The invisible Gaijin

Nothing seems to phase us, Gaijins, as we skillfully skip past that seventh pool of vomit; not that mass of people racing towards us like world-class athletes nor the high-pitched ringing of that bicycle trying to weave its way through the crowd. No, today we are invincible, we are Gaijin gods strolling through Tokyo.
Invincible, that is, until we spot something horrific bobbing towards us on the horizon. A sight that leaves every one of us completely void of all rational thinking; a sight that is quite simply another Gaijin!
As the problem strides ever closer, etiquette tells us that we must avoid eye contact at all costs, so we proceed with zombie-like senses, eyes transfixed far ahead in the distance puzzling over what it is that overcomes us when we pass another Gaijin in the street. Is it envy, is it fear, is it lust or is it simply just a basic loss of vision?
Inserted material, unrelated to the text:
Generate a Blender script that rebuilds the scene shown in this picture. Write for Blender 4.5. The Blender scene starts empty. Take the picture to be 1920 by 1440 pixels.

Whatever it is, it is clear that we are all somehow trained to ignore each other with spectacular precision.
Now this ritual, although occurring almost instantly, is by no means immediate. Upon arrival we are foolishly generous with our greetings – a nod of the head here, a slight gesture with the hand there – small common courtesies that in addition to going outrageously unnoticed, fully expose the exact number of days and weeks since our arrival.
It seems existing ideology says we shouldn’t squander our “hellos” on people we don’t know after all we don’t do this at home. The problem with this school of thought is the huge amount of effort it takes to convince that passer-by that we didn’t actually see them. I mean of course we saw them. Why wouldn’t we? But still we work painfully hard fixating on the most boring things, until the victim has passed.
The bitter fact is that the road to invisibility is treacherous, but it is a path we tread with relative ease. We accept invisibility as second nature, and why do we do this? Because we are Gaikokujins (aliens) and that’s what Gaigokujins do!